Third try brings 4-day to schools
After a third try, the Lake Superior School District proposal for a four-day week at Two Harbors and Silver Bay schools was approved by the state this week. It means students, parents, and staff will face a radical change in the school routine come Sept. 7.
After a third try, the Lake Superior School District proposal for a four-day week at Two Harbors and Silver Bay schools was approved by the state this week. It means students, parents, and staff will face a radical change in the school routine come Sept. 7.
The Minnesota Department of Education on Tuesday approved the “Flexible Learning Year” application after meeting with school district representatives last week and ordering a few more clarifications to its plan.

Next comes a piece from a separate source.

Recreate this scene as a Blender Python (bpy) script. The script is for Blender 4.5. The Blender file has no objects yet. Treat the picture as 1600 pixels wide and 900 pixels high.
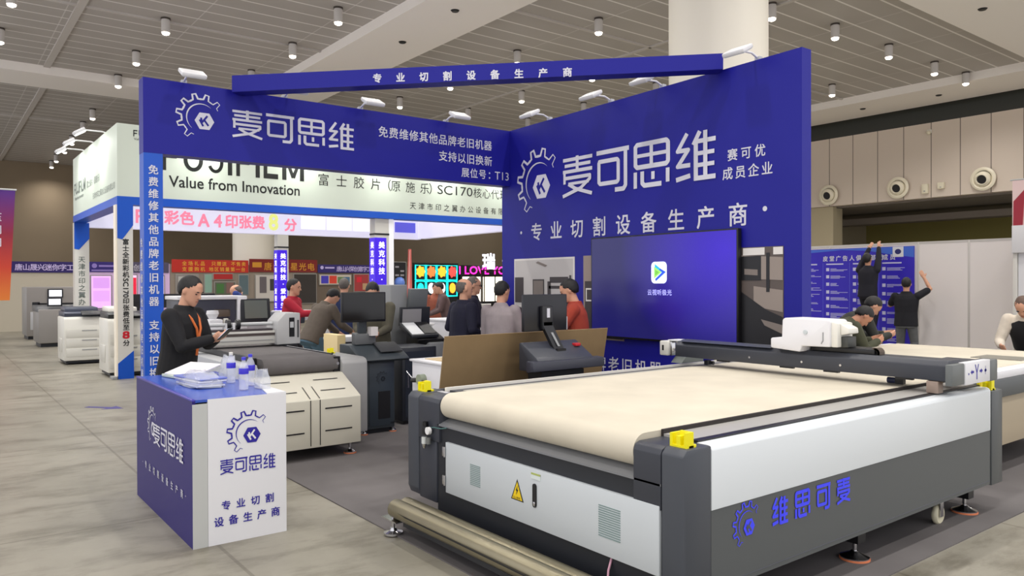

The approval means the district can use the schedule for three years.
“That’s very good news,” said school board chairman Leo Babeu. “We needed this. This is an essential step to keeping us whole financially.”
The district hopes to save nearly $250,000 a year with the four-day week, much of it in fewer miles for buses and less energy used at buildings.
Superintendent Phil Minkkinen said the four-day week will save more elective classes and employees from budget cuts.
Babeu said it was a long route to get to the change. He, Minkkinen, and other board members had to convince the state that the plan would not reduce students’ time in class and teaching staff was on board. It also had to change the state’s thinking on whether the public was properly informed about the four-day week.
Students will likely have to stay in school a few more days than projected to meet state standards for classroom instructional minutes.
The district has said there would be 410 minutes of class time per day, about 6.8 hours, compared to 343 minutes, 5.7 hours, in the five-day schedule. The amount of days students will be in school will decrease from 170 to 142, with the possibility of a few more days being added. The schedule would be Monday through Thursday.
Babeu said he wishes the approval had come earlier in the summer so district residents could have planned more.
“We do regret that,” he said of leaving schools just a month to prepare for the change.
Carol Youngberg, a school board member, said she thought the district had a very strong chance of getting its application approved after school officials pled their case Thursday in St. Paul.
Minkkinen said the district calculated instructional minutes differently than the MDE but the end result will not mean less class time for students, a requirement for four-day approval. Babeu said some bad communication with the state led to the discrepancy in student class time calculations.
A memorandum of understanding about schedule changes between the district and teachers was signed this week. Babeu said the district has already talked with staff members about the switch and they have given the district its support. The district wasn’t required to get a signed agreement from support staff.
The state seems to have been convinced that the public meetings the district organized to discuss the four-day week passed its interpretation of state statute requirements. In the explanations attached to the previous rejections, the state said it believed the meetings were more about the election asking for an operational levy increase.
Babeu said the district remained firm that the meetings were specific to the four-day proposal. “They didn’t say they didn’t believe us,” he said of the discussion Thursday.
To remain in compliance, the district must submit an annual review of the Flexible Learning Year Program by July 1, 2011. Subsequent reviews would also be due in 2012 and 2013 should the district still want to use the schedule.
“The Department of Education looks forward to receiving evidence from your district that the calendar modification led to meaningful gains in achievement, staff development, cost savings and other factors described in your district’s revised application and related school and district improvement plans,” Alice Seagren wrote in a letter to the district approving the change.
“A final evaluation of the program is required to be submitted to the Department of Education at the point that the district decides to discontinue four-day weeks or at the three-year mark, whichever comes first.”
If the district decides to go past July 1, 2013, with the four-day week implementation, it would have to have to reapply for that status.